Women’s basketball won just two games in the first half of the 2018-19 season. But now after nine conference games, GW has found itself in the top half of the Atlantic 10 standings.
Even as women’s basketball started the season winning two of its first 10 nonconference games, head coach Jennifer Rizzotti insisted that tough losses were part of her game plan to prepare the team to face off against conference competition. Now halfway through conference play, Rizzotti’s gamble has begun to pay dividends.
The Colonials responded with a 6–3 record in January, quadrupling their win total and bringing GW’s overall record on the season to 8–14. Players said the difficult nonconference schedule prepared them mentally and physically for A-10 play, and the Colonials have been a tough team to beat because they are working together as a unit.
Senior guard Mei-Lyn Bautista said her team’s return to success “started with confidence” in both the team’s abilities and in the coaching staff.
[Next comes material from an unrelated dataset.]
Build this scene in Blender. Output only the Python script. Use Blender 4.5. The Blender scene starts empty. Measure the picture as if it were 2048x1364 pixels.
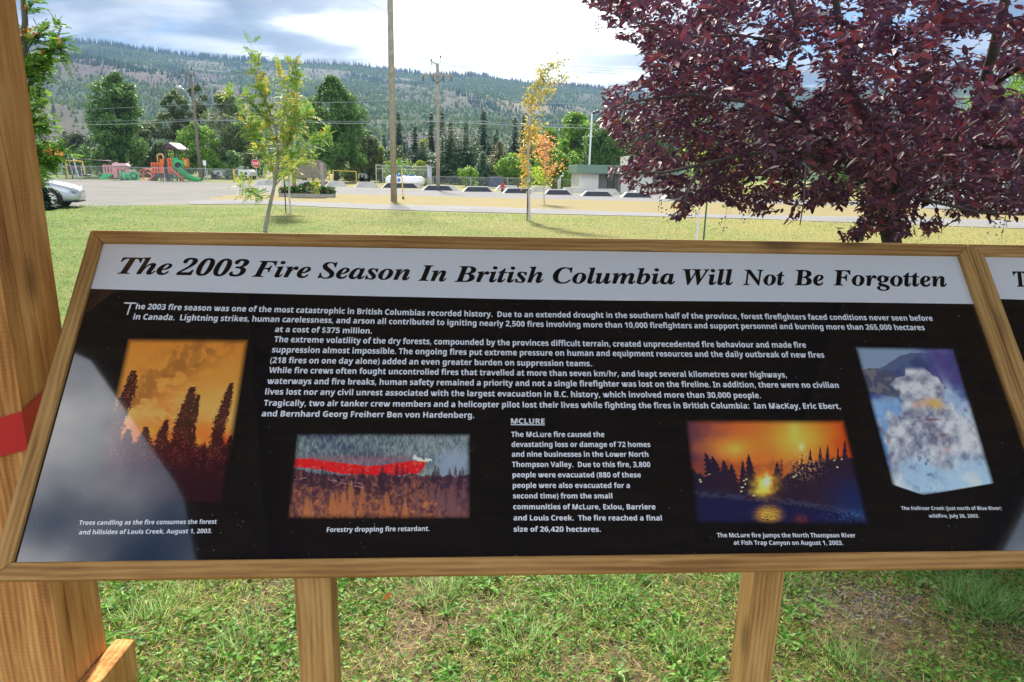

“The nonconference schedule was really tough for us and then it got to a point where everyone on the team was like, ‘How are we going to come out of this hole?’” Bautista said. “But we stuck to it, we’re invested, we’re going to do what the staff wants, coach has our back 1,000 percent and we told her that we’re going to have hers, too – and that just shows now.”
The Colonials kicked off conference play with a 12-point loss on their own turf to Fordham on Jan. 5 in which they scored just 38 points. But after the shaky start, the team responded with a stretch of five wins over the next six games, including victories over VCU, Dayton and Duquesne – all teams that were picked to finish in the top half of the A-10 in the league’s preseason poll.
Part of the Colonials’ resurgence has come from the uptick in offensive production by the team’s backcourt. After a nine-game stretch in which Bautista shot a combined 16-for-67, she found her stride in back-to-back wins over VCU and Duquesne in which she scored a combined 41 points and knocked down 12 three-pointers.
Bautista’s 2.2 steals per games places her second in conference standings while ranking third with 4.0 assists per game. Her strong defensive efforts have helped to anchor an elite Colonials defense that has won games even despite offensive struggles that have persisted through the entire season.
“I take big pride in that a lot of players take plays off on defense or take possessions off where they don’t have to give as much, but my favorite thing is bringing that energy so that my team feels the same way,” Bautista said.
Even considering the team’s wins over some of the conference’s top teams, women’s basketball has struggled to maintain consistency and put together 40 minutes of basketball.
“We don’t really have one consistent offensive player,” Rizzotti said after the game against Saint Louis Sunday. “We need everybody to get a little more consistent but also find ways to make sure that we have, whether it’s inside or outside, we have a little bit better balance.”
GW led by as many as 24 points late in the third quarter against Duquesne before escaping with a one-point victory after allowing the Dukes to rack up 25 points in the final 10 minutes of play. The Colonials were blown out by Davidson 62–42 in front of a Smith Center crowd Thursday and slipped up in a 16-point loss against Saint Louis on the road Sunday.
“Now it’s a hump, where we have to ask ourselves, ‘How do we play all 40 minutes, how do we want it more than the other team every single game and not just every other game?’” Bautista said.
Emblematic of their inconsistencies is the up-and-down play of sophomore forward Neila Luma, the team’s scoring leader at 10.6 points per game.
But even as Luma racked up 20 points or more in three games, on three other occasions she found herself playing less than 20 minutes because she was not “playing hard enough,” Rizzotti said after the team’s game against Davidson.
While Luma and Bautista have had inconsistencies on the season, freshman guard Maddie Loder has been added to the team’s scoring repertoire since she was thrust into a starting role against Memphis on Jan. 1 as Rizzotti looked to spread the floor with a three-guard lineup.
The 5-feet-11-inch combo guard has grown more confident with her jump shot and with her drives to the rim after struggling with poor shot selection and turnovers early in the season, she said. Loder credited her improvement to guidance from Bautista, who urged her to continue to drive the ball, she said.
“Mei has actually been a big part of figuring out what my role is, who I am as a basketball player,” Loder said. “She pulled me aside and she was like, ‘Keep driving to the basket, that’s what we need you to do, that is what you’re good at.’”
Rizzotti said these scenarios have helped her young roster build confidence that will propel them to wins down the line. Tough recent matches are another test of the team’s ability that will help them moving forward, she said, just as they were tested at the beginning of the season.
“We just want to take one day at a time,” Rizzotti said after the game against Davidson. “I don’t think that today was a step backward, I just think it was eye-opening for our guys to understand how much you can control a game with your effort.”
The Colonials return to action 7 p.m. Wednesday on the road against George Mason.